A decade ago, accuracies of 80% and more were already considered good on many problems. Nowadays, we are used to seeing 95% already in the early days of a project. Getting more sophisticated algorithms, performing laborious parameter tuning, making models far more complex, having access to vastly larger data sets, and—last, but certainly not least—making use of incomparably larger computer resources has driven accuracies to 99.9% and thereabouts for many problems.

Instinctively, we feel that greater accuracy is better and all else should be subjected to this overriding goal. This is not so. While there are a few tasks for which a change in the second decimal place in accuracy might actually matter, for most tasks, this improvement will be irrelevant—especially given that this improvement usually comes at a heavy cost in at least one of the above dimensions of effort.

Furthermore, many of the very sophisticated models that achieve extremely high accuracy are quite brittle and, thus, vulnerable to unexpected data inputs. These data inputs may be rare or forbidden in the clean data sets used to produce the model, but strange inputs do occur in real life all the time. The ability for a model to produce a reasonable output even for unusual inputs is its robustness or graceful degradation. Simpler models are usually more robust, and models that want to survive the real world must be robust.

A real-life task of machine learning sits in between two great sources of uncertainty: life and the user. The data from life is inaccurate and incomplete. This source of uncertainty is usually so great that a model accuracy difference of tens of a percent may not even be measurable in a meaningful way. The user who sees the result of the model makes some decision on its basis, and we know from a large body of human/computer-interaction research that the user cares much more about how the result is presented than the result itself. The usability of the interface, the beauty of the graphics, the ease of understanding and interpretability count more than the sheer numerical value on the screen.

In most use cases, the human user will not be able to distinguish a model accuracy of 95% from 99%. Both models will be considered “good,” meaning that they solve the underlying problem that the model is supposed to solve.
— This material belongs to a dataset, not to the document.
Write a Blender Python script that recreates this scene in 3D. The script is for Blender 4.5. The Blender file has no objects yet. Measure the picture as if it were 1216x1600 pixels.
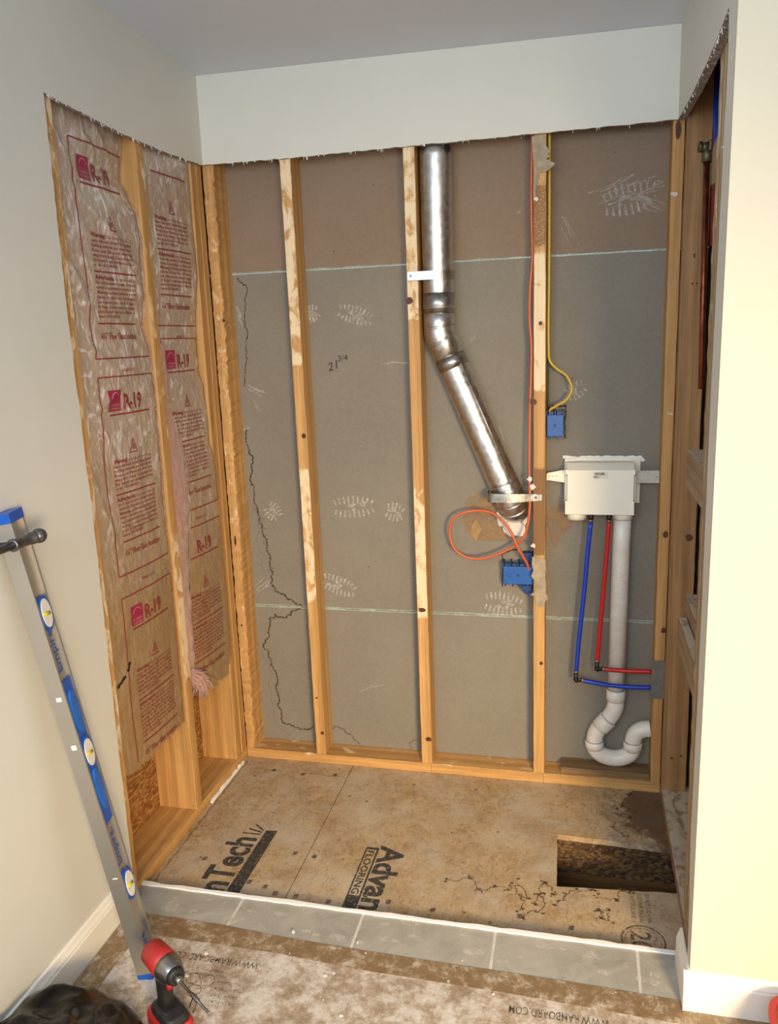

The extra 4% in accuracy is never seen but might have to be bought by much more resources both initially in the model-building phase as well as in the on-going model-execution phase. This is why we see so many prize-winning algorithms from Kaggle or university competitions never being used in a practical application. They have high accuracy but this high accuracy either does not matter in practice or it is too expensive (e.g., in complexity, project duration, financial cost, execution time, or computing resources) in real operations.

We must not compare models on the basis of the simplistic criterion of accuracy alone but measure them in several dimensions. We then will achieve a balanced understanding of what is “good enough” for the practical purpose of the underlying task. The outcome in many practical projects is that we are done much faster and with less resources. Machine learning should not be perfectionism but pragmatism.